SUPPLIED INFORMATION:
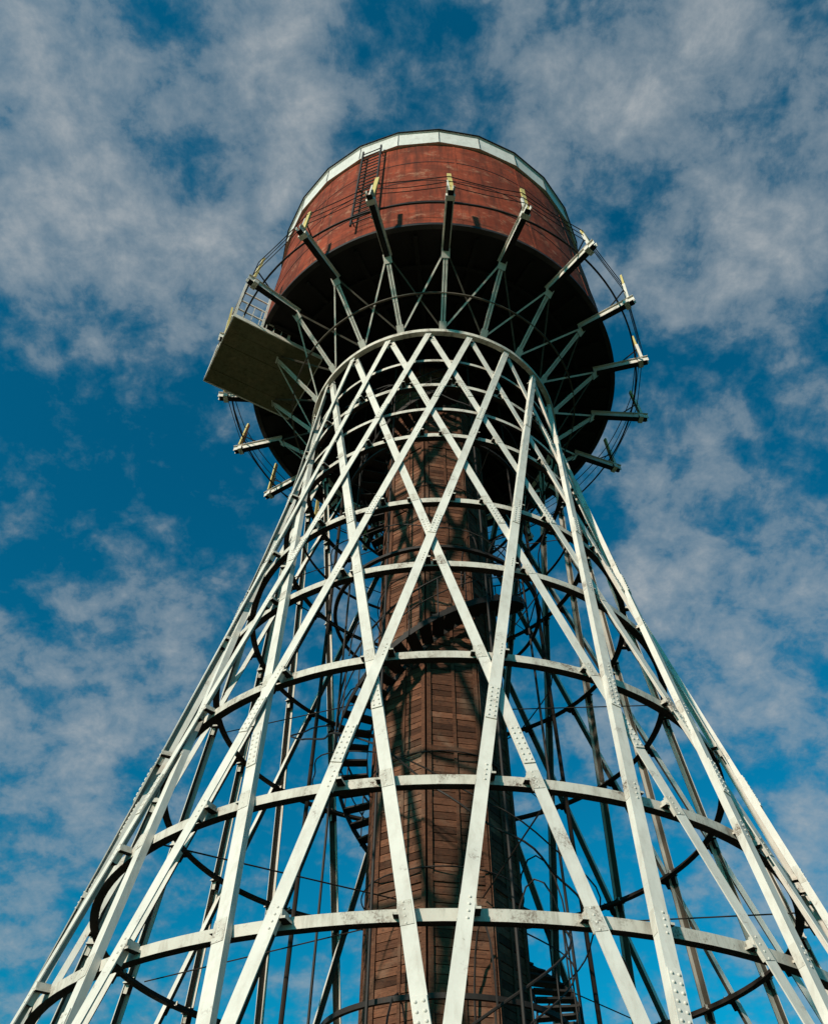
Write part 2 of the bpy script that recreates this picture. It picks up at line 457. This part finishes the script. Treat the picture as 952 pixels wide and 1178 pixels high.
# ---------------- light + sky ----------------
SPH,SEL=-36,25
def dirv(az,el):
    return Vector((math.sin(rad(az))*math.cos(rad(el)),math.cos(rad(az))*math.cos(rad(el)),math.sin(rad(el))))
sv=Vector((math.sin(rad(SPH))*math.cos(rad(SEL)),-math.cos(rad(SPH))*math.cos(rad(SEL)),math.sin(rad(SEL))))
sl=bpy.data.lights.new('sun','SUN'); sl.energy=4.2; sl.angle=rad(2.0); sl.color=(1,.91,.78)
so=bpy.data.objects.new('sun',sl); scene.collection.objects.link(so); so.rotation_euler=sv.to_track_quat('Z','Y').to_euler(); so.location=sv*60
w=bpy.data.worlds.new('World'); scene.world=w; w.use_nodes=True; nt=w.node_tree
bg=nt.nodes['Background']; bg.inputs[1].default_value=.1
sky=N(nt,'ShaderNodeTexSky'); sky.sky_type='NISHITA'; sky.sun_disc=False
sky.sun_elevation=rad(SEL); sky.sun_rotation=math.atan2(sv.x,sv.y)
blue=mix(nt,sky.outputs[0],(.01,.84,1.05),1.0,'MULTIPLY')
def mth(op,x,y,clamp=False):
    m=N(nt,'ShaderNodeMath',operation=op); m.use_clamp=clamp
    for i,v in enumerate((x,y)):
        if isinstance(v,(int,float)): m.inputs[i].default_value=v
        else: nt.links.new(v,m.inputs[i])
    return m.outputs[0]
tc=N(nt,'ShaderNodeTexCoord'); G=tc.outputs['Generated']
sx=N(nt,'ShaderNodeSeparateXYZ'); nt.links.new(G,sx.inputs[0])
ad=mth('ADD',mth('MAXIMUM',sx.outputs[2],0.0),.6)
dv=N(nt,'ShaderNodeVectorMath',operation='DIVIDE'); cb=N(nt,'ShaderNodeCombineXYZ')
for i in range(3): nt.links.new(ad,cb.inputs[i])
nt.links.new(G,dv.inputs[0]); nt.links.new(cb.outputs[0],dv.inputs[1])
mp=N(nt,'ShaderNodeMapping'); nt.links.new(dv.outputs[0],mp.inputs[0]); mp.inputs['Location'].default_value=(3.1,1.7,.4)
V=mp.outputs[0]
a=noise(nt,9,4,.5,.2,V); b_=noise(nt,21,9,.62,.2,V); c_=noise(nt,60,7,.68,.15,V)
banks=[(-57,67.7,16,.10),(-32,78,10,.08),(31,77.5,10,.08),(57,66.4,15,.095),(-42,63.7,10,.07),(44,56.6,11,.08),(29,46,10,.07),(27,36,13,.075),
       (-31,30,12,.07),(-46,57.4,8,.08),(21,16.4,9,.10),(-27.6,36.3,9,.06),(18,27,10,.04),(-22,20,9,.04),(-5,30,14,.03),(-36,44,5,.03),(-28,50,5,.03),
       (-4,77.6,6,-.10),(-40.5,49.8,13,-.04),(-25,45.7,10,-.05),(40.6,64.5,5,-.09),(32,53.6,6,-.06),(-15,25,9,-.05),(14.6,22.9,8,-.05),(-46.5,69.7,4.5,-.10)]
cov=0.0
for az,el,r,amt in banks:
    d=N(nt,'ShaderNodeVectorMath',operation='DOT_PRODUCT'); nt.links.new(G,d.inputs[0]); d.inputs[1].default_value=dirv(az,el)
    mr=N(nt,'ShaderNodeMapRange'); mr.interpolation_type='SMOOTHSTEP'
    nt.links.new(d.outputs['Value'],mr.inputs[0]); mr.inputs[1].default_value=math.cos(rad(r*1.25)); mr.inputs[2].default_value=1.0
    mr.inputs[3].default_value=0; mr.inputs[4].default_value=amt
    cov=mth('ADD',cov,mr.outputs[0])
s1=mth('ADD',mth('MULTIPLY',a.outputs[0],.46),mth('MULTIPLY',b_.outputs[0],.60))
s2=mth('ADD',mth('ADD',s1,mth('MULTIPLY',c_.outputs[0],.18)),cov)
mask=ramp(nt,s2,[(.59,0),(.65,.18),(.73,.48),(.98,.95)])
cc=ramp(nt,mask.outputs[0],[(.05,(.8,2.2,3.0)),(.4,(2.2,3.0,3.5)),(1.0,(4.7,4.9,5.0))])
fin=mix(nt,blue,cc.outputs[0],mask.outputs[0])
nt.links.new(fin,bg.inputs[0])

# ---------------- camera ----------------
cd=bpy.data.cameras.new('camera'); co=bpy.data.objects.new('camera',cd); scene.collection.objects.link(co); scene.camera=co
cd.sensor_fit='VERTICAL'; cd.sensor_height=24; cd.lens=24*885/1178; cd.clip_end=8000; cd.clip_start=.05
th=rad(48.7); yaw=-.0405
fw=Vector((math.sin(yaw)*math.cos(th),math.cos(yaw)*math.cos(th),math.sin(th)))
rt_=fw.cross(UP).normalized(); up=rt_.cross(fw)
ro_=rad(.6)
r2=rt_*math.cos(ro_)+up*math.sin(ro_); u2=up*math.cos(ro_)-rt_*math.sin(ro_)
Mx=Matrix((r2,u2,-fw)).transposed().to_4x4(); Mx.translation=Vector((0,-D,CZ)); co.matrix_world=Mx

DESCRIPTION OF THE TASK: Your copy of the data should match it exactly, except that pictures are left out.

TASK OUTPUT:
Write part 2 of the bpy script that recreates this picture. It picks up at line 457. This part finishes the script. Treat the picture as 952 pixels wide and 1178 pixels high.
# ---------------- light + sky ----------------
SPH,SEL=-36,25
def dirv(az,el):
    return Vector((math.sin(rad(az))*math.cos(rad(el)),math.cos(rad(az))*math.cos(rad(el)),math.sin(rad(el))))
sv=Vector((math.sin(rad(SPH))*math.cos(rad(SEL)),-math.cos(rad(SPH))*math.cos(rad(SEL)),math.sin(rad(SEL))))
sl=bpy.data.lights.new('sun','SUN'); sl.energy=4.2; sl.angle=rad(2.0); sl.color=(1,.91,.78)
so=bpy.data.objects.new('sun',sl); scene.collection.objects.link(so); so.rotation_euler=sv.to_track_quat('Z','Y').to_euler(); so.location=sv*60
w=bpy.data.worlds.new('World'); scene.world=w; w.use_nodes=True; nt=w.node_tree
bg=nt.nodes['Background']; bg.inputs[1].default_value=.1
sky=N(nt,'ShaderNodeTexSky'); sky.sky_type='NISHITA'; sky.sun_disc=False
sky.sun_elevation=rad(SEL); sky.sun_rotation=math.atan2(sv.x,sv.y)
blue=mix(nt,sky.outputs[0],(.01,.84,1.05),1.0,'MULTIPLY')
def mth(op,x,y,clamp=False):
    m=N(nt,'ShaderNodeMath',operation=op); m.use_clamp=clamp
    for i,v in enumerate((x,y)):
        if isinstance(v,(int,float)): m.inputs[i].default_value=v
        else: nt.links.new(v,m.inputs[i])
    return m.outputs[0]
tc=N(nt,'ShaderNodeTexCoord'); G=tc.outputs['Generated']
sx=N(nt,'ShaderNodeSeparateXYZ'); nt.links.new(G,sx.inputs[0])
ad=mth('ADD',mth('MAXIMUM',sx.outputs[2],0.0),.6)
dv=N(nt,'ShaderNodeVectorMath',operation='DIVIDE'); cb=N(nt,'ShaderNodeCombineXYZ')
for i in range(3): nt.links.new(ad,cb.inputs[i])
nt.links.new(G,dv.inputs[0]); nt.links.new(cb.outputs[0],dv.inputs[1])
mp=N(nt,'ShaderNodeMapping'); nt.links.new(dv.outputs[0],mp.inputs[0]); mp.inputs['Location'].default_value=(3.1,1.7,.4)
V=mp.outputs[0]
a=noise(nt,9,4,.5,.2,V); b_=noise(nt,21,9,.62,.2,V); c_=noise(nt,60,7,.68,.15,V)
banks=[(-57,67.7,16,.10),(-32,78,10,.08),(31,77.5,10,.08),(57,66.4,15,.095),(-42,63.7,10,.07),(44,56.6,11,.08),(29,46,10,.07),(27,36,13,.075),
       (-31,30,12,.07),(-46,57.4,8,.08),(21,16.4,9,.10),(-27.6,36.3,9,.06),(18,27,10,.04),(-22,20,9,.04),(-5,30,14,.03),(-36,44,5,.03),(-28,50,5,.03),
       (-4,77.6,6,-.10),(-40.5,49.8,13,-.04),(-25,45.7,10,-.05),(40.6,64.5,5,-.09),(32,53.6,6,-.06),(-15,25,9,-.05),(14.6,22.9,8,-.05),(-46.5,69.7,4.5,-.10)]
cov=0.0
for az,el,r,amt in banks:
    d=N(nt,'ShaderNodeVectorMath',operation='DOT_PRODUCT'); nt.links.new(G,d.inputs[0]); d.inputs[1].default_value=dirv(az,el)
    mr=N(nt,'ShaderNodeMapRange'); mr.interpolation_type='SMOOTHSTEP'
    nt.links.new(d.outputs['Value'],mr.inputs[0]); mr.inputs[1].default_value=math.cos(rad(r*1.25)); mr.inputs[2].default_value=1.0
    mr.inputs[3].default_value=0; mr.inputs[4].default_value=amt
    cov=mth('ADD',cov,mr.outputs[0])
s1=mth('ADD',mth('MULTIPLY',a.outputs[0],.46),mth('MULTIPLY',b_.outputs[0],.60))
s2=mth('ADD',mth('ADD',s1,mth('MULTIPLY',c_.outputs[0],.18)),cov)
mask=ramp(nt,s2,[(.59,0),(.65,.18),(.73,.48),(.98,.95)])
cc=ramp(nt,mask.outputs[0],[(.05,(.8,2.2,3.0)),(.4,(2.2,3.0,3.5)),(1.0,(4.7,4.9,5.0))])
fin=mix(nt,blue,cc.outputs[0],mask.outputs[0])
nt.links.new(fin,bg.inputs[0])

# ---------------- camera ----------------
cd=bpy.data.cameras.new('camera'); co=bpy.data.objects.new('camera',cd); scene.collection.objects.link(co); scene.camera=co
cd.sensor_fit='VERTICAL'; cd.sensor_height=24; cd.lens=24*885/1178; cd.clip_end=8000; cd.clip_start=.05
th=rad(48.7); yaw=-.0405
fw=Vector((math.sin(yaw)*math.cos(th),math.cos(yaw)*math.cos(th),math.sin(th)))
rt_=fw.cross(UP).normalized(); up=rt_.cross(fw)
ro_=rad(.6)
r2=rt_*math.cos(ro_)+up*math.sin(ro_); u2=up*math.cos(ro_)-rt_*math.sin(ro_)
Mx=Matrix((r2,u2,-fw)).transposed().to_4x4(); Mx.translation=Vector((0,-D,CZ)); co.matrix_world=Mx